Stated problem:
Extract the entries in their exact form.

____________________

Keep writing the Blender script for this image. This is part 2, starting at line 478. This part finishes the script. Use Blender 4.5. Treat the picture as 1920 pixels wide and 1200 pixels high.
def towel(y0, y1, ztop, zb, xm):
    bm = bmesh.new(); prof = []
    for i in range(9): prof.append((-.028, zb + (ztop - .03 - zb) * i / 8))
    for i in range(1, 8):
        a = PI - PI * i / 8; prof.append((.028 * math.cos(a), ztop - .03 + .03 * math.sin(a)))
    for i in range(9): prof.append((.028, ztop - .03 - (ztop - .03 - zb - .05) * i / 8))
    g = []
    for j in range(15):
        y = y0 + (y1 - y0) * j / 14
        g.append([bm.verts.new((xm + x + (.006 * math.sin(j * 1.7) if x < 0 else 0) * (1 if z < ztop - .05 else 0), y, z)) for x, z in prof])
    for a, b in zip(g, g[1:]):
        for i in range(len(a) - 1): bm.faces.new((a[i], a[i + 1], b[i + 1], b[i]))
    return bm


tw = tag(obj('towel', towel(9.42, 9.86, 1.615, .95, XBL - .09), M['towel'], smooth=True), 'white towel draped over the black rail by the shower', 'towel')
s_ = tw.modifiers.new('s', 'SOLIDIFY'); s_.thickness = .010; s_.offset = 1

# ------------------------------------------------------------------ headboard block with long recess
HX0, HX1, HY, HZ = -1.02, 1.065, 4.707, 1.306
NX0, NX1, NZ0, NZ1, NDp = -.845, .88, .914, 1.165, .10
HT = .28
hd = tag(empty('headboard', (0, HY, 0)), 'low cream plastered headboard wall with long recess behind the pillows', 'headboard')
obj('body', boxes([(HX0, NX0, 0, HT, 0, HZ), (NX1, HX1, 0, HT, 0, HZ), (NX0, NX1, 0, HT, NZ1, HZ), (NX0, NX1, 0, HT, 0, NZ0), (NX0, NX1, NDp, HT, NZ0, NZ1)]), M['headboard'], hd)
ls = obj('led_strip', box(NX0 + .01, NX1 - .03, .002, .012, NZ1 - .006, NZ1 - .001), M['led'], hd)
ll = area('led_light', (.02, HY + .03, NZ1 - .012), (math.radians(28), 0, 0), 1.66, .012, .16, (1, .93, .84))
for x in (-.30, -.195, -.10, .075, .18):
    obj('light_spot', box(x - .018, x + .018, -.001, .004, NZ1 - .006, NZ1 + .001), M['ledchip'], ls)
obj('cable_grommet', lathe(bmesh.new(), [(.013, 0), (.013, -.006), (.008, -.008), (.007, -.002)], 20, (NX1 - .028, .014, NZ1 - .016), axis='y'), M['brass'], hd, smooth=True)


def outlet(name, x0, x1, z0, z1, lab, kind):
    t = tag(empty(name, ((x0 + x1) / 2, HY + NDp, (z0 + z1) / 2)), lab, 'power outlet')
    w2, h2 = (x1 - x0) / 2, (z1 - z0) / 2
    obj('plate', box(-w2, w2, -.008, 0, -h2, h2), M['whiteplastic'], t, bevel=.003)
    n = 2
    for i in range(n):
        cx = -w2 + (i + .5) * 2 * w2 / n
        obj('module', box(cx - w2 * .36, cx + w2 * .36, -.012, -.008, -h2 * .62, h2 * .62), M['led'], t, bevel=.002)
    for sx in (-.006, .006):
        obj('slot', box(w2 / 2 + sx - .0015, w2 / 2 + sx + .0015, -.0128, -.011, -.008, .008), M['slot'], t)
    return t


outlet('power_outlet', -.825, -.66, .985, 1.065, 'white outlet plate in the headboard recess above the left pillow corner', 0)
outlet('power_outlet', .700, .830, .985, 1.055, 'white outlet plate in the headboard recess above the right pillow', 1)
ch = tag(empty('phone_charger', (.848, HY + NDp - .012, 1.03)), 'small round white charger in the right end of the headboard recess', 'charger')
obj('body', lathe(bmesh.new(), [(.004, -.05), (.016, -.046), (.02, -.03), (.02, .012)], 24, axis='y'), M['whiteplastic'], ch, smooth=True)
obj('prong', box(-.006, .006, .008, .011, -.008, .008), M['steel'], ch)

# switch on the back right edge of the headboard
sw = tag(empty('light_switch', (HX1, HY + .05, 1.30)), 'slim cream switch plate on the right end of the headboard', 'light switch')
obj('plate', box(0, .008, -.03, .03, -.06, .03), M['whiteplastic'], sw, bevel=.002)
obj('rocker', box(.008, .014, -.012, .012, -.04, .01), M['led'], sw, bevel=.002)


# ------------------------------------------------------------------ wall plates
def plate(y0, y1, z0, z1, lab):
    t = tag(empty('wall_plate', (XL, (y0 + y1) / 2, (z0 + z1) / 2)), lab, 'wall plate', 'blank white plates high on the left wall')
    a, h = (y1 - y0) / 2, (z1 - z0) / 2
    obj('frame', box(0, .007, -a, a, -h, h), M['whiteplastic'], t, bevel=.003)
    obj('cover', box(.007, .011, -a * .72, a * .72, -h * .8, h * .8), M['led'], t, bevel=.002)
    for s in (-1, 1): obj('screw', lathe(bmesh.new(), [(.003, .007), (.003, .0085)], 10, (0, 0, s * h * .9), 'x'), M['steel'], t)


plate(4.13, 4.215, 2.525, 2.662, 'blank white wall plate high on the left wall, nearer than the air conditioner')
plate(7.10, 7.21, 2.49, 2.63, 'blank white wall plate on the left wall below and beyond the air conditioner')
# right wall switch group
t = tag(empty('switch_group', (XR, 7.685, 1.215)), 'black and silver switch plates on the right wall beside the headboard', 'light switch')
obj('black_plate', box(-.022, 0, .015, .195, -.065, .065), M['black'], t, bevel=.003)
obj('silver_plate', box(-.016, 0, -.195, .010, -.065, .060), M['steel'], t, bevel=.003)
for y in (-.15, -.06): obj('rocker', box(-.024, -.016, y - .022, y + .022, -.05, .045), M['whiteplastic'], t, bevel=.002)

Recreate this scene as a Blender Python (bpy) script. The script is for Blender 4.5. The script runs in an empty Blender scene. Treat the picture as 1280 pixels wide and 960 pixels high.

____________________

Expected answer:
Keep writing the Blender script for this image. This is part 2, starting at line 478. This part finishes the script. Use Blender 4.5. Treat the picture as 1920 pixels wide and 1200 pixels high.
def towel(y0, y1, ztop, zb, xm):
    bm = bmesh.new(); prof = []
    for i in range(9): prof.append((-.028, zb + (ztop - .03 - zb) * i / 8))
    for i in range(1, 8):
        a = PI - PI * i / 8; prof.append((.028 * math.cos(a), ztop - .03 + .03 * math.sin(a)))
    for i in range(9): prof.append((.028, ztop - .03 - (ztop - .03 - zb - .05) * i / 8))
    g = []
    for j in range(15):
        y = y0 + (y1 - y0) * j / 14
        g.append([bm.verts.new((xm + x + (.006 * math.sin(j * 1.7) if x < 0 else 0) * (1 if z < ztop - .05 else 0), y, z)) for x, z in prof])
    for a, b in zip(g, g[1:]):
        for i in range(len(a) - 1): bm.faces.new((a[i], a[i + 1], b[i + 1], b[i]))
    return bm


tw = tag(obj('towel', towel(9.42, 9.86, 1.615, .95, XBL - .09), M['towel'], smooth=True), 'white towel draped over the black rail by the shower', 'towel')
s_ = tw.modifiers.new('s', 'SOLIDIFY'); s_.thickness = .010; s_.offset = 1

# ------------------------------------------------------------------ headboard block with long recess
HX0, HX1, HY, HZ = -1.02, 1.065, 4.707, 1.306
NX0, NX1, NZ0, NZ1, NDp = -.845, .88, .914, 1.165, .10
HT = .28
hd = tag(empty('headboard', (0, HY, 0)), 'low cream plastered headboard wall with long recess behind the pillows', 'headboard')
obj('body', boxes([(HX0, NX0, 0, HT, 0, HZ), (NX1, HX1, 0, HT, 0, HZ), (NX0, NX1, 0, HT, NZ1, HZ), (NX0, NX1, 0, HT, 0, NZ0), (NX0, NX1, NDp, HT, NZ0, NZ1)]), M['headboard'], hd)
ls = obj('led_strip', box(NX0 + .01, NX1 - .03, .002, .012, NZ1 - .006, NZ1 - .001), M['led'], hd)
ll = area('led_light', (.02, HY + .03, NZ1 - .012), (math.radians(28), 0, 0), 1.66, .012, .16, (1, .93, .84))
for x in (-.30, -.195, -.10, .075, .18):
    obj('light_spot', box(x - .018, x + .018, -.001, .004, NZ1 - .006, NZ1 + .001), M['ledchip'], ls)
obj('cable_grommet', lathe(bmesh.new(), [(.013, 0), (.013, -.006), (.008, -.008), (.007, -.002)], 20, (NX1 - .028, .014, NZ1 - .016), axis='y'), M['brass'], hd, smooth=True)


def outlet(name, x0, x1, z0, z1, lab, kind):
    t = tag(empty(name, ((x0 + x1) / 2, HY + NDp, (z0 + z1) / 2)), lab, 'power outlet')
    w2, h2 = (x1 - x0) / 2, (z1 - z0) / 2
    obj('plate', box(-w2, w2, -.008, 0, -h2, h2), M['whiteplastic'], t, bevel=.003)
    n = 2
    for i in range(n):
        cx = -w2 + (i + .5) * 2 * w2 / n
        obj('module', box(cx - w2 * .36, cx + w2 * .36, -.012, -.008, -h2 * .62, h2 * .62), M['led'], t, bevel=.002)
    for sx in (-.006, .006):
        obj('slot', box(w2 / 2 + sx - .0015, w2 / 2 + sx + .0015, -.0128, -.011, -.008, .008), M['slot'], t)
    return t


outlet('power_outlet', -.825, -.66, .985, 1.065, 'white outlet plate in the headboard recess above the left pillow corner', 0)
outlet('power_outlet', .700, .830, .985, 1.055, 'white outlet plate in the headboard recess above the right pillow', 1)
ch = tag(empty('phone_charger', (.848, HY + NDp - .012, 1.03)), 'small round white charger in the right end of the headboard recess', 'charger')
obj('body', lathe(bmesh.new(), [(.004, -.05), (.016, -.046), (.02, -.03), (.02, .012)], 24, axis='y'), M['whiteplastic'], ch, smooth=True)
obj('prong', box(-.006, .006, .008, .011, -.008, .008), M['steel'], ch)

# switch on the back right edge of the headboard
sw = tag(empty('light_switch', (HX1, HY + .05, 1.30)), 'slim cream switch plate on the right end of the headboard', 'light switch')
obj('plate', box(0, .008, -.03, .03, -.06, .03), M['whiteplastic'], sw, bevel=.002)
obj('rocker', box(.008, .014, -.012, .012, -.04, .01), M['led'], sw, bevel=.002)


# ------------------------------------------------------------------ wall plates
def plate(y0, y1, z0, z1, lab):
    t = tag(empty('wall_plate', (XL, (y0 + y1) / 2, (z0 + z1) / 2)), lab, 'wall plate', 'blank white plates high on the left wall')
    a, h = (y1 - y0) / 2, (z1 - z0) / 2
    obj('frame', box(0, .007, -a, a, -h, h), M['whiteplastic'], t, bevel=.003)
    obj('cover', box(.007, .011, -a * .72, a * .72, -h * .8, h * .8), M['led'], t, bevel=.002)
    for s in (-1, 1): obj('screw', lathe(bmesh.new(), [(.003, .007), (.003, .0085)], 10, (0, 0, s * h * .9), 'x'), M['steel'], t)


plate(4.13, 4.215, 2.525, 2.662, 'blank white wall plate high on the left wall, nearer than the air conditioner')
plate(7.10, 7.21, 2.49, 2.63, 'blank white wall plate on the left wall below and beyond the air conditioner')
# right wall switch group
t = tag(empty('switch_group', (XR, 7.685, 1.215)), 'black and silver switch plates on the right wall beside the headboard', 'light switch')
obj('black_plate', box(-.022, 0, .015, .195, -.065, .065), M['black'], t, bevel=.003)
obj('silver_plate', box(-.016, 0, -.195, .010, -.065, .060), M['steel'], t, bevel=.003)
for y in (-.15, -.06): obj('rocker', box(-.024, -.016, y - .022, y + .022, -.05, .045), M['whiteplastic'], t, bevel=.002)

Recreate this scene as a Blender Python (bpy) script. The script is for Blender 4.5. The script runs in an empty Blender scene. Treat the picture as 1280 pixels wide and 960 pixels high.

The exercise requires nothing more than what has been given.